Let’s talk about Toyota, and our friend Evelyn Martin, the one who went to the president and CEO of Toyota Australia, Matty Callachor, asking why two dealers wouldn’t even quote her on replacing her touch screen stereo on her near new Toyota86 GTS and whose PR person replied to us saying she had referred Evelyn’s problem to guest experience.

Unbeknown to Matty or his PR person, Michael from Guest Experience had already sent a note saying nothing in a hundred words of carefully written waffle. Last Monday Evelyn received a call from a new guest experience person from Toyota HQ telling her how to turn off the stereo (stop the car and pull on the handbrake), but not mentioning replacing the unit.
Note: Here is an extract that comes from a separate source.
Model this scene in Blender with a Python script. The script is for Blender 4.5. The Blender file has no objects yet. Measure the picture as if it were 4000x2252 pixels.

Toyota said it introduced “countermeasures” to new vehicles starting in 2016 and provided “field fixes” without charge for existing vehicles and warranties were extended to 10 years.

On the subject of up and coming race stars, Jayden Ojeda, 21, from Sydney’s Penrith is worth keeping an eye on. Jayden started racing karts at the age of seven. He won the NSW state championship at 11, the Australian championship at 15, became the most dominant driver to have raced in the Australian Formula 4 Championship in its history, winning the 2018 championship by 58 points and setting several series records. He made his Bathurst 1000 debut after a late call-up to the Garry Rogers Motorsport wildcard entry.

In 2020 Jayden is competing in the Super 2 Series with Matt White Motorsport. I think his car is sponsored by Jayco, which make the fastest caravans in the world.